== GIVEN DATA ==
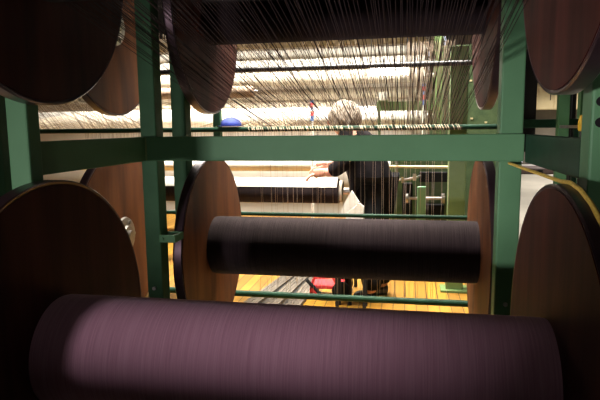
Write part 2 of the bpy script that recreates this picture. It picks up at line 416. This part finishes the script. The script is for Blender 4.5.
# cloth hung from the roll end: a pointed fold and a lower square
def folded(name, poly, y, lab, tilt):
    bm = bmesh.new(); n = len(poly)
    F = [bm.verts.new((x, y + tilt * (z - .8), z)) for x, z in poly]
    B = [bm.verts.new((x, y + .02 + tilt * (z - .8), z)) for x, z in poly]
    bm.faces.new(F[::-1]); bm.faces.new(B)
    for i in range(n): bm.faces.new((F[i], F[(i + 1) % n], B[(i + 1) % n], B[i]))
    m = MB(); m.bm = bm
    return m
cl = folded('', [(-.475, .70), (-.44, .79), (-.385, .885), (-.33, .80), (-.40, .725), (-.44, .70)], 4.02, '', -.1).build('white_cloth', CLOTH)
tag(cl, 'pointed fold of white cloth beside the end of the white roll', 'cloth')
cl2 = folded('', [(-.43, .66), (-.42, .72), (-.325, .798), (-.295, .775), (-.30, .66)], 3.97, '', -.1).build('white_cloth', CLOTH)
tag(cl2, 'lower square piece of white cloth under the pointed fold', 'cloth')
st = thing('stool', (-.385, 4.02, 0), 'low stool with dark legs holding the white cloths beside the person', 'stool')
MB().box(-.12, .12, -.10, .08, .60, .66, .004).build('seat', LATH, st)
for x in (-.1, .1):
    for y in (-.08, .06):
        MB().box(x - .012, x + .012, y - .012, y + .012, 0, .60).build('leg', BLACKM, st)

# ------------------------------------------------------------------ the person
def skin_body(name, verts, edges, radii, m, parent=None, sub=2, root=0):
    me = bpy.data.meshes.new(name); me.from_pydata(verts, edges, [])
    o = bpy.data.objects.new(name, me); COL.objects.link(o)
    md = o.modifiers.new('skin', 'SKIN'); md.use_smooth_shade = True
    sv = me.skin_vertices[0].data
    for i, r in enumerate(radii):
        sv[i].radius = r if isinstance(r, tuple) else (r, r)
        sv[i].use_root = (i == root)
    s = o.modifiers.new('sub', 'SUBSURF'); s.levels = sub; s.render_levels = sub
    dg = bpy.context.evaluated_depsgraph_get()
    nm = bpy.data.meshes.new_from_object(o.evaluated_get(dg))
    o.modifiers.clear(); o.data = nm
    for p in nm.polygons: p.use_smooth = True
    nm.materials.clear(); nm.materials.append(m)
    if parent is not None: o.parent = parent
    return o
PX, PY = -.26, 4.30
per = thing('person', (PX, PY, 0), 'grey haired person in dark clothes leaning left over the white roll', 'person')
# local frame: facing -X (left).  +Y is the far side.
V = [(0, 0, .90), (-.03, 0, 1.03), (-.09, 0, 1.16), (-.15, 0, 1.28), (-.195, -.02, 1.31), (-.205, -.035, 1.33), (-.215, -.05, 1.35),       # 0-6 pelvis..head base
     (.02, -.09, .86), (.0, -.10, .50), (.02, -.10, .10), (-.02, -.10, .045), (-.13, -.11, .03),                                   # 7-11 near leg
     (.02, .09, .86), (.05, .10, .50), (.10, .10, .10), (.06, .10, .045), (-.05, .11, .03),                                         # 12-16 far leg
     (-.155, -.17, 1.29), (-.18, -.22, 1.08), (-.30, -.18, 1.00), (-.345, -.16, 1.01),                                              # 17-20 near arm
     (-.155, .17, 1.29), (-.20, .22, 1.08), (-.32, .16, 1.04), (-.37, .14, 1.04)]                                                  # 21-24 far arm
E = [(0, 1), (1, 2), (2, 3), (3, 4), (4, 5), (5, 6), (0, 7), (7, 8), (8, 9), (9, 10), (10, 11), (0, 12), (12, 13), (13, 14), (14, 15), (15, 16),
     (3, 17), (17, 18), (18, 19), (19, 20), (3, 21), (21, 22), (22, 23), (23, 24)]
Rr = [(.14, .16), (.13, .16), (.135, .17), (.12, .17), .065, .055, .06,
      .095, .062, .045, .042, .032, .095, .062, .045, .042, .032, .065, .05, .04, .03, .065, .05, .04, .03]
body = skin_body('body', V, E, Rr, SKIN, per)
# shirt and trousers follow the body, slightly larger
Vs = [(0, 0, .76)] + V[0:4] + [V[17], V[18], V[19], V[21], V[22], V[23]]
Es = [(0, 1), (1, 2), (2, 3), (3, 4), (4, 5), (5, 6), (6, 7), (4, 8), (8, 9), (9, 10)]
skin_body('shirt', Vs, Es, [(.185, .20), (.185, .20), (.18, .20), (.18, .205), (.155, .195), .085, .07, .056, .085, .07, .056], SHIRT, per)
Vt = [(0, 0, .92), V[7], V[8], (.015, -.10, .075), V[12], V[13], (.09, .10, .075)]
skin_body('trousers', Vt, [(0, 1), (1, 2), (2, 3), (0, 4), (4, 5), (5, 6)], [(.165, .18), .125, .098, .088, .125, .098, .088], TROUS, per)
for s, i in ((-1, 7), (1, 12)):
    a, b_, c_ = V[i + 2], V[i + 3], V[i + 4]
    skin_body('shoe', [(a[0] + .035, a[1], .04), (b_[0], b_[1], .048), (b_[0] - .07, b_[1], .042), c_], [(0, 1), (1, 2), (2, 3)], [(.042, .038), (.055, .046), (.05, .042), (.04, .028)], LEATH, per, root=1)
# head: skull, jaw, nose, ears in one mesh, then hair
hc = Vector((-.215, -.06, 1.392))
def ell(mb, cen, rad, seg=28, rings=18, fn=None):
    r = bmesh.ops.create_uvsphere(mb.bm, u_segments=seg, v_segments=rings, radius=1)
    for v in r['verts']:
        p = v.co.copy()
        if fn: p = fn(p)
        v.co = Vector(cen) + Vector((p.x * rad[0], p.y * rad[1], p.z * rad[2]))
    return mb
def face(p):
    if p.x < 0 and p.z < 0: p = Vector((p.x * (1 - .12 * abs(p.z)), p.y * (1 - .35 * abs(p.z)), p.z))
    return p
hd = MB(); ell(hd, hc, (.098, .078, .118), fn=face)
ell(hd, hc + Vector((-.102, 0, -.015)), (.02, .013, .02), 10, 8)
for s in (-1, 1):
    ell(hd, hc + Vector((.008, s * .079, -.012)), (.02, .009, .03), 10, 8)
    ell(hd, hc + Vector((-.088, s * .03, .012)), (.012, .014, .009), 10, 8)
ell(hd, hc + Vector((-.09, 0, -.056)), (.012, .025, .009), 10, 8)
hd.build('head', SKIN, per, smooth=True)
hr = MB()
def hairfn(p):
    n = .04 * math.sin(9 * p.x + 4 * p.y) * math.sin(8 * p.z + 3) + random.uniform(-.03, .03)
    return p * (1 + n)
ell(hr, hc + Vector((.018, -.015, .025)), (.125, .11, .125), 40, 26, hairfn)
hr.build('hair', HAIR, per, smooth=True)
# hands: palm and five separate fingers each, reaching onto the roll
for s, w in ((-1, Vector((-.345, -.16, 1.01))), (1, Vector((-.37, .14, 1.04)))):
    pv = [tuple(w + Vector((.02, 0, 0))), tuple(w + Vector((-.03, 0, -.008))), tuple(w + Vector((-.085, 0, -.02)))]
    hp = skin_body('hand', pv, [(0, 1), (1, 2)], [(.024, .03), (.02, .036), (.014, .04)], SKIN, per, root=1)
    for k, ln in enumerate((.062, .074, .078, .068)):
        o0 = w + Vector((-.07, (k - 1.5) * .019, -.017))
        fv = [tuple(o0), tuple(o0 + Vector((-ln * .45, (k - 1.5) * .002, -.012))), tuple(o0 + Vector((-ln * .8, (k - 1.5) * .003, -.036))), tuple(o0 + Vector((-ln * .92, (k - 1.5) * .003, -.056)))]
        skin_body('finger', fv, [(0, 1), (1, 2), (2, 3)], [.0095, .009, .008, .007], SKIN, hp, sub=1)
    o0 = w + Vector((-.025, s * -.03, -.01))
    skin_body('thumb', [tuple(o0), tuple(o0 + Vector((-.035, s * -.025, -.012))), tuple(o0 + Vector((-.06, s * -.03, -.03)))], [(0, 1), (1, 2)], [.012, .010, .008], SKIN, hp, sub=1)

# blue cap lying on the guide rod, left
cap = MB()
def capfn(p): return Vector((p.x, p.y, max(p.z, -.25)))
ell(cap, (0, 0, 0), (.07, .052, .045), 28, 18, capfn)
co = cap.build('crown', BLUE, None, smooth=True)
ct = thing('cap', (-1.13, 3.53, 1.37), 'blue cloth cap lying on the guide rod left of the threads', 'cap')
co.parent = ct
MB().lathe([(-.016, .05), (-.014, .085), (-.010, .085), (-.010, .05)], (0, 0, 0), axis='Z', seg=32, close=False).build('brim', BLUE, ct, smooth=True)

# ------------------------------------------------------------------ dark machinery behind, right of the person
t = thing('let_off_gearbox', (.12, 5.05, 0), 'dark green gear unit with pipe and shaft behind the charcoal beam', 'machine')
MB().box(-.26, .40, .12, .42, 0, 1.22, .01).build('housing', mat('oily_green_housing', (.035, .07, .025), .5, var=(.1, .17, .06), scale=(7, 7, 7), amount=.9), t)
MB().tube([(-.3, -.02, .985), (0, -.02, .982), (.3, -.02, .98)], .013, 12).build('pipe', CREAM, t, smooth=True)
MB().tube([(-.22, 0, .86), (-.1, 0, .87), (-.02, 0, .89), (.02, .1, .9)], .011, 8).build('hose', STEEL, t, smooth=True)
b = MB(); b.tube([(-.12, 0, .70), (.0, 0, .70), (.22, 0, .70)], .014, 12)
b.tube([(-.12, 0, .70), (-.10, 0, .70), (-.095, 0, .70)], .045, 20); b.tube([(.19, 0, .70), (.2, 0, .70), (.22, 0, .70)], .045, 20)
b.build('shaft', STEEL, t, smooth=True)
b = MB(); b.box(-.02, .055, -.06, -.03, .50, .81, .003); b.box(-.02, .055, -.06, .14, .47, .50, .003)
b.build('bearing_bracket', mat('mint_enamel', (.25, .5, .3), .5), t)
for q in ((-.15, -.06, .0, .12, .55, .83, .01), (.06, .22, .0, .12, .54, .64, .01), (.0, .34, .06, .12, .84, .93, .008)):
    MB().box(*q).build('gear_cover', BLACKM, t)
MB().box(-.06, -.03, -.03, -.0, .86, .92, .003).build('clamp', CLOTH, t)
MB().box(-.16, -.14, -.03, .0, .84, .89, .003).build('clamp', CLOTH, t)
MB().tube([(-.20, -.02, 1.05), (-.2, -.02, .95), (-.19, -.02, .86)], .012, 8).build('lever', STEEL, t, smooth=True)

# ------------------------------------------------------------------ floor things under the threads
for i, (x, y, rz_, ln) in enumerate(((-1.075, 4.40, -.15, 1.2), (-.93, 4.40, -.105, 1.2), (-.785, 4.42, -.065, 1.2))):
    b = MB()
    for k in range(4):
        b.box(-.056 + k * .028, -.031 + k * .028, -ln / 2, ln / 2, 0, .03, .002)
    o = b.build('lath_bundle', LATH, None, (x, y, .001)); o.rotation_euler = (0, 0, rz_)
    tag(o, ('leftmost of the three grey lath bundles on the yellow floor', 'middle one of the three grey lath bundles on the yellow floor',
            'grey lath bundle on the yellow floor nearest the red trolley')[i], 'laths', 'grey lath bundles on the floor')
for i, (x, y, rz_) in enumerate(((-1.03, 4.4, -.12), (-.885, 4.4, -.085))):
    o = MB().box(-.014, .014, -.5, .5, .0, .018, .002).build('gap_strip', DSTEEL, None, (x + .027, y, .002)); o.rotation_euler = (0, 0, rz_)  # dark strips fill the gaps between the lath bundles
    tag(o, ('dark strip in the gap left of the middle laths', 'dark strip in the gap right of the middle laths')[i], 'bar', 'dark strips between the laths')
t = thing('trolley', (-.575, 4.30, 0), 'small red trolley with black wheel on the floor behind the lowest rod', 'trolley')
b = MB(); b.box(-.16, .10, -.10, .10, .08, .11, .005); b.tube([(-.15, -.09, .10), (-.12, -.09, .17), (.02, -.09, .18), (.06, -.09, .12)], .014, 8); b.box(-.16, -.10, -.1, .1, .03, .10, .005)
b.build('chassis', RED, t)
for y in (-.115, .10):
    MB().lathe([(y, .02), (y, .065), (y + .005, .072), (y + .03, .072), (y + .035, .065), (y + .035, .02)], (.09, 0, .073), axis='Y', seg=28).build('wheel', RUBBER, t, smooth=True)
MB().lathe([(-.09, .012), (-.09, .035), (-.06, .035), (-.06, .012)], (-.13, 0, .036), axis='Y', seg=20).build('castor', RUBBER, t, smooth=True)
MB().tube([(-.18, -.11, .15), (-.12, -.13, .10), (-.06, -.14, .04), (.02, -.14, .02)], .014, 8).build('handle', RUBBER, t, smooth=True)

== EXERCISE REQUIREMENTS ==
Exactly as written, please give again the lines from the beginning of the listing through the line containing "MB().box(x - .012, x", inclusive, without any pictures.

== FINAL RESULT ==
Write part 2 of the bpy script that recreates this picture. It picks up at line 416. This part finishes the script. The script is for Blender 4.5.
# cloth hung from the roll end: a pointed fold and a lower square
def folded(name, poly, y, lab, tilt):
    bm = bmesh.new(); n = len(poly)
    F = [bm.verts.new((x, y + tilt * (z - .8), z)) for x, z in poly]
    B = [bm.verts.new((x, y + .02 + tilt * (z - .8), z)) for x, z in poly]
    bm.faces.new(F[::-1]); bm.faces.new(B)
    for i in range(n): bm.faces.new((F[i], F[(i + 1) % n], B[(i + 1) % n], B[i]))
    m = MB(); m.bm = bm
    return m
cl = folded('', [(-.475, .70), (-.44, .79), (-.385, .885), (-.33, .80), (-.40, .725), (-.44, .70)], 4.02, '', -.1).build('white_cloth', CLOTH)
tag(cl, 'pointed fold of white cloth beside the end of the white roll', 'cloth')
cl2 = folded('', [(-.43, .66), (-.42, .72), (-.325, .798), (-.295, .775), (-.30, .66)], 3.97, '', -.1).build('white_cloth', CLOTH)
tag(cl2, 'lower square piece of white cloth under the pointed fold', 'cloth')
st = thing('stool', (-.385, 4.02, 0), 'low stool with dark legs holding the white cloths beside the person', 'stool')
MB().box(-.12, .12, -.10, .08, .60, .66, .004).build('seat', LATH, st)
for x in (-.1, .1):
    for y in (-.08, .06):
        MB().box(x - .012, x + .012, y - .012, y + .012, 0, .60).build('leg', BLACKM, st)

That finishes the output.